Wanda: “Sacou, foi embora. Mas os pais ficaram lá. E a mãe dela, cada vez que queria passar, dizia assim: pode levantar o banco que eu quero ir ao banheiro?, pode levantar o banco que eu quero ir ao banheiro? [inaudível]. Aí, sabe quando você já está relaxada, pronta pra dormir, se desfez daquele entulho [risada]... Aí a mulher [querendo passar] e eu: Olha aqui, minha senhora, a senhora vai sentar, e ficar com esse rabo sentado até o fim da viagem. Eu não vou mais levantar, a senhora não vai mais ao banheiro, e sua filha não vai viajar aqui, estamos entendidas? Fui clara? Peguei ela no [inaudível] e enfiei [inaudível] pra ela.

A amiga 3, na ponta oposta da mesa, pela primeira vez se faz ouvir: “Será que ela pagou a passagem?”

Wanda: “Claro que não. Foi paga pela Dilma, né.”

Amiga 3: “Ou, lá na hora do embarque [inaudível] os pais eram mais velhos, de repente...”

Amiga 2: “Mas quem mandou foi a Dilma.”

No trecho seguinte, não fica claro se Wanda ainda se refere ao momento em que teria expulsado Letícia da classe executiva, ou quando todos saíam do avião.
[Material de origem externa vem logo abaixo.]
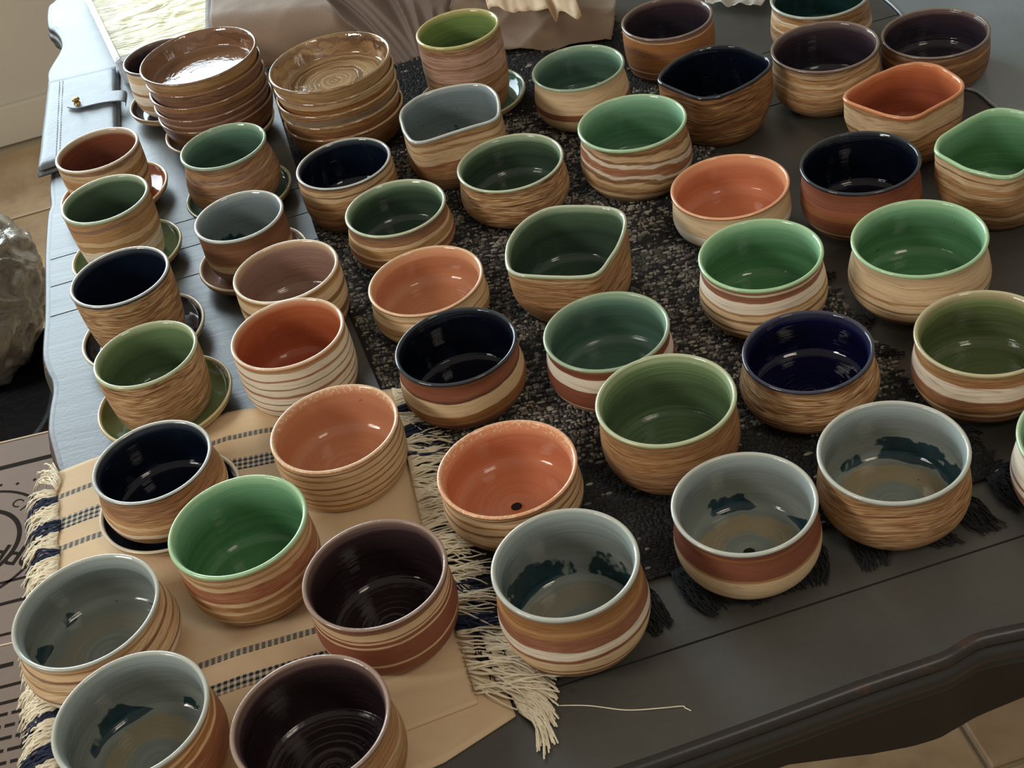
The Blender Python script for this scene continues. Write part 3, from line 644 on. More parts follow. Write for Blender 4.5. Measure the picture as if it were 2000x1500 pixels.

Amiga 4: “Aí ela [inaudível]? Ficou em pânico?

Wanda: “Saiu fugida! Saiu correndo na frente. Ela queria se livrar de mim, mas eu saí batida atrás dela também.”

Amiga 1: “Deve ter pensado: ela vai fazer um escândalo no aeroporto e vão atrás de mim, igual foram atrás da Gleise [Gleise Hoffman, ex-ministra da Casa Civil].
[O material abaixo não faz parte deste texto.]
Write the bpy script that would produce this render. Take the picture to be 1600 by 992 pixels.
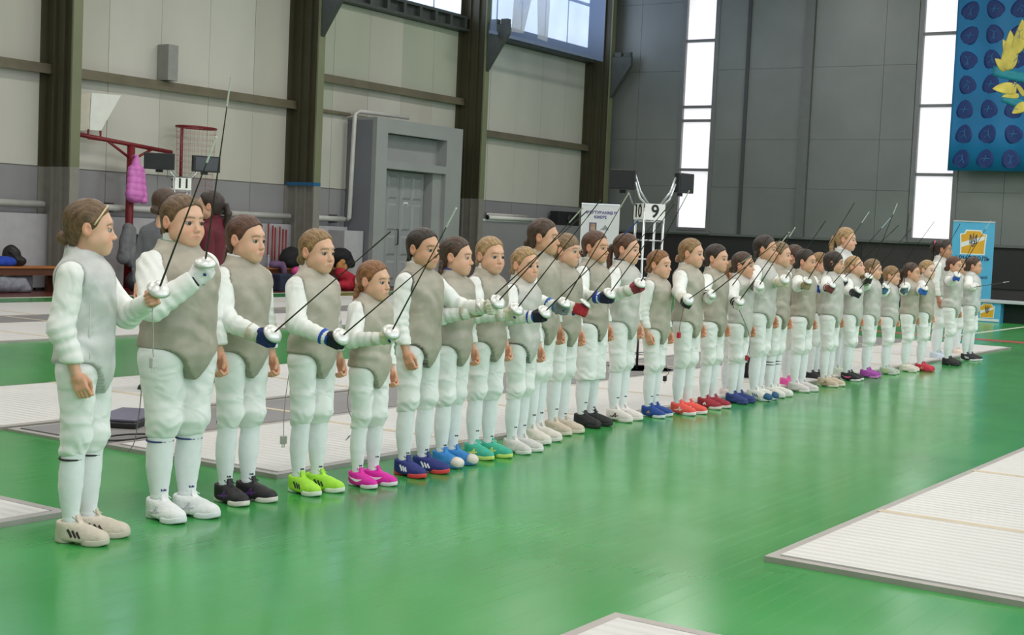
import bpy, math, random
import numpy as np
from mathutils import Matrix, Vector
for o in list(bpy.data.objects): bpy.data.objects.remove(o)
S = bpy.context.scene; C = S.collection
R = random.Random(7)
# ------------------------------------------------------------------ camera, world, light, exposure
F, PITCH, ROLL, YAW, H = 2181.5, .0608, .0444, .5832, 1.4
_cy, _sy, _cp, _sp = math.cos(YAW), math.sin(YAW), math.cos(PITCH), math.sin(PITCH)
FW = np.array([_cy*_cp, _sy*_cp, -_sp]); _rt = np.array([_sy, -_cy, 0.]); _up = np.cross(_rt, FW)
RT = math.cos(ROLL)*_rt + math.sin(ROLL)*_up; UP = -math.sin(ROLL)*_rt + math.cos(ROLL)*_up
CAM = np.array([0, 0, H])
cd = bpy.data.cameras.new('camera'); cd.sensor_width = 36; cd.lens = F/1600*36; cd.clip_end = 200
co = bpy.data.objects.new('camera', cd); C.objects.link(co); S.camera = co
M = Matrix.Identity(4)
for i, v in enumerate((RT, UP, -FW)):
    for j in range(3): M[j][i] = v[j]
M[2][3] = H
co.matrix_world = M
w = bpy.data.worlds.new('world'); S.world = w; w.use_nodes = True
w.node_tree.nodes['Background'].inputs[0].default_value = (.85, .92, 1, 1)
w.node_tree.nodes['Background'].inputs[1].default_value = 1.2
S.view_settings.view_transform = 'Standard'; S.view_settings.look = 'None'
S.view_settings.gamma = 1; S.view_settings.use_curve_mapping = False
S.view_settings.exposure = -0.13
def area(name, loc, sx, sy, power, col=(1, .97, .92), rot=(0, 0, 0)):
    l = bpy.data.lights.new(name, 'AREA'); l.shape = 'RECTANGLE'; l.size = sx; l.size_y = sy
    l.energy = power; l.color = col
    o = bpy.data.objects.new(name, l); o.location = loc; o.rotation_euler = rot; C.objects.link(o); return o
for lx in (-3, 3.5, 10, 16.5, 23, 29.5):
    for ly in (-5, 1.5, 8, 14.5):
        area('ceiling_lamp', (lx, ly, 9.2), 2.4, .7, 180)
for lx in (-4, 3, 10, 17, 24): area('side_fill_light', (lx, -9.85, 5.2), 4.2, 4.4, 230, (.93, .96, 1), (math.pi/2, 0, 0))  # fill lights added along the unseen right wall to brighten the row's fronts
# ------------------------------------------------------------------ helpers
def ray(px, py): return FW*F + RT*(px-800) - UP*(py-496)
def at_z(px, py, z=0.):
    d = ray(px, py); return CAM + d*((z-H)/d[2])
def at_y(px, py, Y):
    d = ray(px, py); return CAM + d*(Y/d[1])
def at_x(px, py, X):
    d = ray(px, py); return CAM + d*(X/d[0])
def depth(p): return float((np.asarray(p)-CAM) @ FW)
def lin(c): return tuple(((v/255)/12.92 if v/255 <= .04045 else ((v/255+.055)/1.055)**2.4) for v in c)
MC = {}
def mat(name, rgb, rough=.6, metal=0., var=.06, scale=6., bump=0., bscale=60., emit=0., stretch=None, alpha=1., coat=0., trans=0., bdist=.01, bdis=0.):
    """procedural material: base colour broken up by noise, optional noise bump; rgb is sRGB 0-255"""
    if name in MC: return MC[name]
    m = bpy.data.materials.new(name); m.use_nodes = True; nt = m.node_tree; N = nt.nodes; L = nt.links
    b = N['Principled BSDF']; c = lin(rgb)
    tc = N.new('ShaderNodeTexCoord'); mp = N.new('ShaderNodeMapping'); L.new(tc.outputs['Object'], mp.inputs[0])
    if stretch: mp.inputs['Scale'].default_value = stretch
    no = N.new('ShaderNodeTexNoise'); no.inputs['Scale'].default_value = scale; no.inputs['Detail'].default_value = 4
    L.new(mp.outputs[0], no.inputs[0])
    rp = N.new('ShaderNodeValToRGB'); L.new(no.outputs[0], rp.inputs[0])
    rp.color_ramp.elements[0].position = .3; rp.color_ramp.elements[1].position = .7
    rp.color_ramp.elements[0].color = tuple(max(0, v*(1-var)) for v in c)+(1,)
    rp.color_ramp.elements[1].color = tuple(min(1, v*(1+var)) for v in c)+(1,)
    L.new(rp.outputs[0], b.inputs['Base Color'])
    b.inputs['Roughness'].default_value = rough; b.inputs['Metallic'].default_value = metal
    b.inputs['Coat Weight'].default_value = coat
    if trans: b.inputs['Transmission Weight'].default_value = trans
    b.inputs['Alpha'].default_value = alpha
    if emit:
        L.new(rp.outputs[0], b.inputs['Emission Color']); b.inputs['Emission Strength'].default_value = emit
    if bump:
        n2 = N.new('ShaderNodeTexNoise'); n2.inputs['Scale'].default_value = bscale; n2.inputs['Detail'].default_value = 3
        L.new(mp.outputs[0], n2.inputs[0])
        bp = N.new('ShaderNodeBump'); bp.inputs['Strength'].default_value = bump; bp.inputs['Distance'].default_value = bdist; n2.inputs['Distortion'].default_value = bdis
        if bdis: n2.inputs['Detail'].default_value = 1.2
        L.new(n2.outputs[0], bp.inputs['Height']); L.new(bp.outputs[0], b.inputs['Normal'])
    MC[name] = m; return m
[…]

Wanda: “Não! Eu fiz pior! Foi todo mundo esperar a mala, a família buscapé toda juntinha esperando a mala passar, aí eu peguei meu telefone. Wanda-louca-liberal!” [Começa a cantar, como se fosse a música do celular] “Chora, petista!” “E eu dançandinho. Gente, a mulher ficou desesperada. Pegou a mãe e arrastou [inaudível]. Sabe por quê? Você tem que ganhar deles na resistência, está me entendendo? Tem que fazer a vida dela ficar desagradável.
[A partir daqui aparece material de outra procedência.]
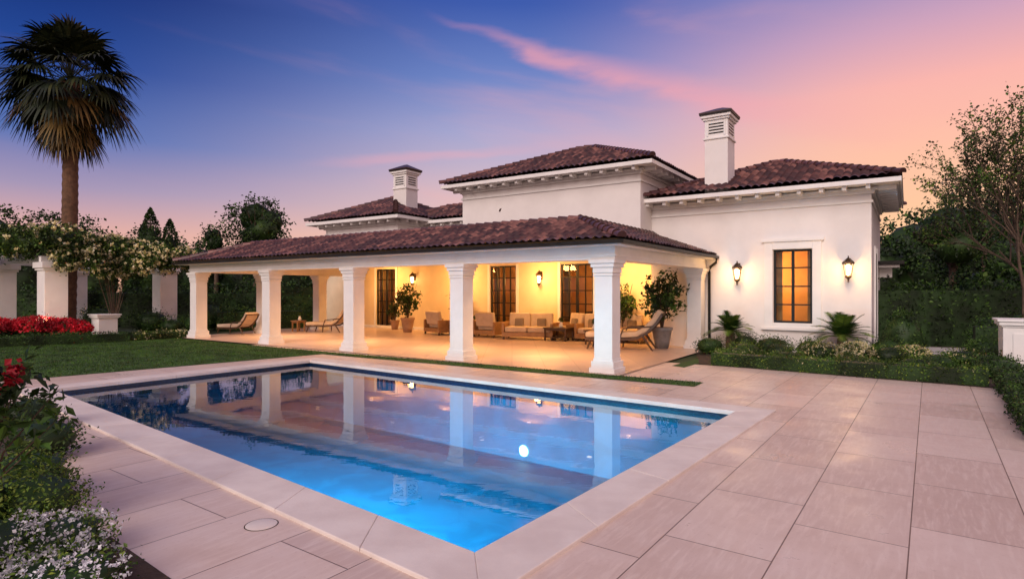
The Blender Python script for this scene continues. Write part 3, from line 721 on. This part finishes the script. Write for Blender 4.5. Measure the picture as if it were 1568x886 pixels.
for k in range(9):
    t=(k+.5)/9; a=Vector(PP[0]).lerp(Vector(PP[3]),t); b_=Vector(PP[1]).lerp(Vector(PP[2]),t); beam(a,b_,3.66,.08)
g.build('rafters',pg)
g=Geo()
def vine(a,b_,ra,rb,n,fl):
    for k in range(n):
        t=(k+.5)/n; c_=np.array(a)*(1-t)+np.array(b_)*t+rng.normal(size=3)*.12; rr=(ra+(rb-ra)*t)*rng.uniform(.85,1.12)
        core(g,c_,(rr,rr,rr*.8),LD,.65)
        P_=crown(c_,(rr*1.05,rr,rr*.9),120,12,.11,.75); q=rng.integers(0,4,len(P_))
        for i,m_ in enumerate((LD,LM,LM,LL)): g.leaves(P_[q==i],.105,m_,1.6,.4)
        if fl:
            Q=crown(c_,(rr*1.16,rr*1.16,rr*1.04),int(18*fl),8,.045,1.0); g.leaves(Q,.10,YEL,1.2,.3)
vine((-26,26.0,4.2),(-19.6,25.0,4.25),.85,.8,9,.7)
vine((-19.6,25.0,4.15),(-15.6,29.4,3.45),.8,.5,10,3)
vine((-19.0,24.8,3.35),(-16.8,27.3,3.15),.5,.55,5,3.5)
vine((-26,29,4.3),(-19,31,4.2),.8,.7,6,.3)
g.build('flowering_vine',pg)
g=Geo()
for k in range(14):
    a=random.uniform(0,6.28); l=random.uniform(.3,.9); g.tube([(-18.0,26.6,0),(-18.0+.3*l*math.cos(a),26.6+.3*l*math.sin(a),1.2),(-18+l*math.cos(a),26.6+l*math.sin(a),3.0)],[.025,.018,.008],BARK,5)
g.build('vine_stems',pg)
lamp('POINT','garden_uplight',(-19.0,24.0,.9),90,(1,.72,.45),pg,.1)

for (x_,y_,r_,h_) in [(-20.6,23.4,1.0,.95),(-19.3,23.8,1.0,1.0),(-18.2,24.0,.9,.9),(-21.8,23.4,1,.9)]:
    shrub('red_azalea_shrub',x_,y_,r_,r_*.7,h_,[LM,LM,LD],.07,.8,(RED,.085,360))
hedge('box_hedge',(-20.5,20.8),(-15.9,24.3),.6,.38,[LM,LD],.06,1,(RED,.035,20))
hedge('flower_border',(-15.9,24.6),(-14.4,26.6),.5,.3,[LM,LL],.06,1,(YEL,.04,90))
hedge('hedge',(-30,35),(-13.5,33.5),1.6,2.2,[LD,LM],.14,.8)
hedge('hedge',(-16.5,35.5),(-8.0,40),1.5,2.6,[LD,LM],.16,.8)
hedge('hedge',(-15.5,30.8),(-11.8,33),1.0,1.1,[LM],.1,.9)
for (x_,y_,r_,h_,ms) in [(-17.3,28.2,.8,1.2,[LM,LD]),(-16.2,28.0,.6,.8,[LM,LD]),(-19.3,27.5,.8,1.4,[LM,LD]),(-15.4,28.6,.6,1.0,[LM]),(-20.7,26.2,.7,1.3,[LM,LD]),(-16,31,.9,1.5,[LD])]:
    shrub('shrub',x_,y_,r_,r_,h_,ms,.09,.9)

for (x_,y_,rx,h_,ms,lf,fl) in [(-3.55,4.55,.42,.34,[LM,LL],.035,(WHITE,.026,170)),(-3.05,4.0,.38,.3,[LM,LL],.035,(WHITE,.026,160)),(-4.25,5.2,.42,.5,[LL,LL,LM],.035,None),(-3.9,4.3,.45,.42,[LL,LM],.035,(WHITE,.024,70)),
    (-4.9,5.9,.45,.5,[LL,LM],.035,None),(-2.6,3.45,.35,.3,[LM],.035,(WHITE,.026,130)),(-4.6,4.8,.5,.62,[LL,LL,LM],.04,None),(-5.9,7.4,.42,.5,[LM,LD],.05,None),(-7.3,8.9,.45,.5,[LM,LD],.05,None)]:
    shrub('flowering_groundcover' if fl else 'shrub',x_,y_,rx,rx,h_,ms,lf,1,fl)
g=Geo()
bx,by=-4.6,5.1
for k in range(30):
    a=random.uniform(0,6.28); r_=random.uniform(.1,.55); z_=random.uniform(.75,1.42); tip=Vector((bx+r_*math.cos(a),by+r_*math.sin(a),z_))
    g.tube([(bx,by,0),(bx+.3*r_*math.cos(a),by+.3*r_*math.sin(a),z_*.6),tip],[.014,.009,.004],BARK,5)
    P_=np.array(tip)+rng.normal(size=(20,3))*np.array([.07,.07,.09]); g.leaves(P_,.13,(LM,LM,LL,LD)[k%4],2.4,.5)
for (x_,y_,z_) in [(-4.22,4.95,1.36),(-4.3,5.1,1.42),(-4.35,4.9,1.28)]:
    P_=np.array([x_,y_,z_])+rng.normal(size=(40,3))*.028; g.leaves(P_,.055,RED,1.1,.5)
g.build('red_camellia_shrub')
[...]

Burburinho. A conversa agora é sobre artistas, e, concluída a narrativa de Wanda, todas falam simultaneamente. É possível apenas ouvir os nomes Camila [Pitanga] e Jô Soares.

***

Espero que Letícia e sua família estejam bem. E que continuem se mantendo zen. Se precisarem, contem comigo.